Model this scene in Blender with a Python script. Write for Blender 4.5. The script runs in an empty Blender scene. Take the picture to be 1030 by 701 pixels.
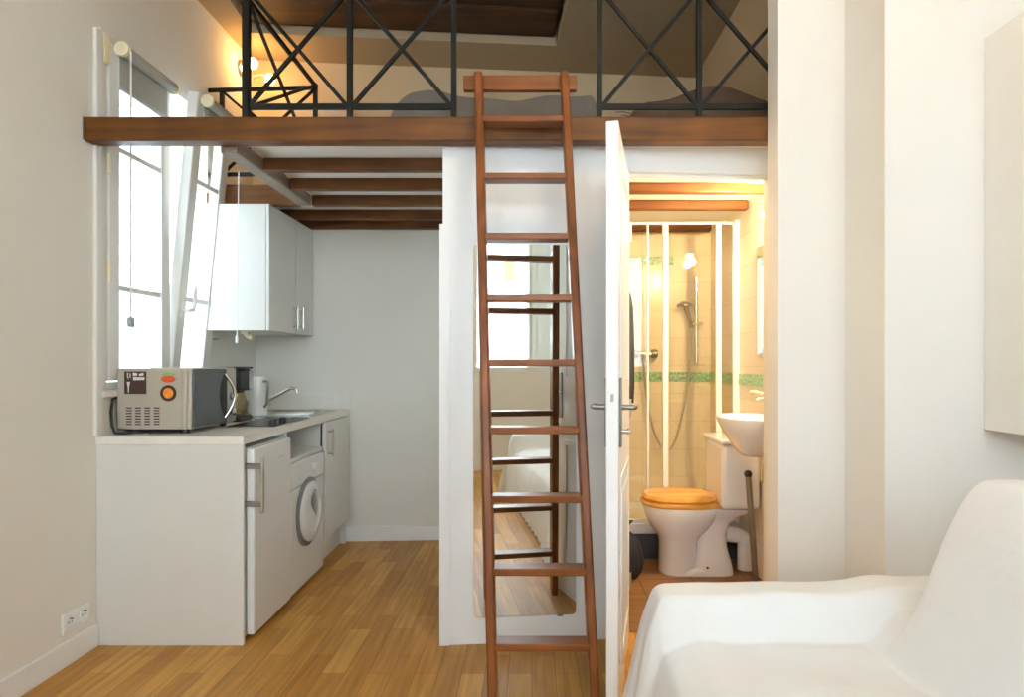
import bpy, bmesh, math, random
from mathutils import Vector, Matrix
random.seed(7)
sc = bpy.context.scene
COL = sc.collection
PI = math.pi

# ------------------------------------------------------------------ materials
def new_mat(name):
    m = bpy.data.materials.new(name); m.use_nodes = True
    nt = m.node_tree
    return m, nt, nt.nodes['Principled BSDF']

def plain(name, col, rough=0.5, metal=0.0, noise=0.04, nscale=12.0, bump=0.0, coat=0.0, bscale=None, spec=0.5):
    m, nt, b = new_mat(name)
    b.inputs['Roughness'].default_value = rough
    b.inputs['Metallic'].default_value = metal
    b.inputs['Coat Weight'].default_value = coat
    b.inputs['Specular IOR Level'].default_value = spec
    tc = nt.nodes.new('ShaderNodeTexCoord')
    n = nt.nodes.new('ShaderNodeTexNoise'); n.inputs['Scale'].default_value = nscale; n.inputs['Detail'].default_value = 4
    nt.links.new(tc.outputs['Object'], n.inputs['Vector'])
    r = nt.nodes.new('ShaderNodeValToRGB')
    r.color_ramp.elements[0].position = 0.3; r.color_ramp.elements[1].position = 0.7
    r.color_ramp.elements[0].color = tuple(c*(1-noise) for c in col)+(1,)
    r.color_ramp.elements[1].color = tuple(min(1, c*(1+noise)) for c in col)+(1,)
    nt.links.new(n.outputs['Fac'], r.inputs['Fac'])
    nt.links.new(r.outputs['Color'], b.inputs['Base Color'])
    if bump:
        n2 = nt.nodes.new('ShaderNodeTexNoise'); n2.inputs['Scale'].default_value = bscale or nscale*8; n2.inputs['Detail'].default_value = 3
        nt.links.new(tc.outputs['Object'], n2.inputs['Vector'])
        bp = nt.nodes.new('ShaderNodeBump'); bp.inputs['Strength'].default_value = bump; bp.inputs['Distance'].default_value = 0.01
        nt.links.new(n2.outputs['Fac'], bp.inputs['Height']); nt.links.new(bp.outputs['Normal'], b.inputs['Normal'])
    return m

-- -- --

▶ _Given task_: Pictures stay out. Print the data exactly, from its first line through the line containing "return m, nt, nt.nodes['Principled BSDF']".

▶ _Solution_:
Model this scene in Blender with a Python script. Write for Blender 4.5. The script runs in an empty Blender scene. Take the picture to be 1030 by 701 pixels.
import bpy, bmesh, math, random
from mathutils import Vector, Matrix
random.seed(7)
sc = bpy.context.scene
COL = sc.collection
PI = math.pi

# ------------------------------------------------------------------ materials
def new_mat(name):
    m = bpy.data.materials.new(name); m.use_nodes = True
    nt = m.node_tree
    return m, nt, nt.nodes['Principled BSDF']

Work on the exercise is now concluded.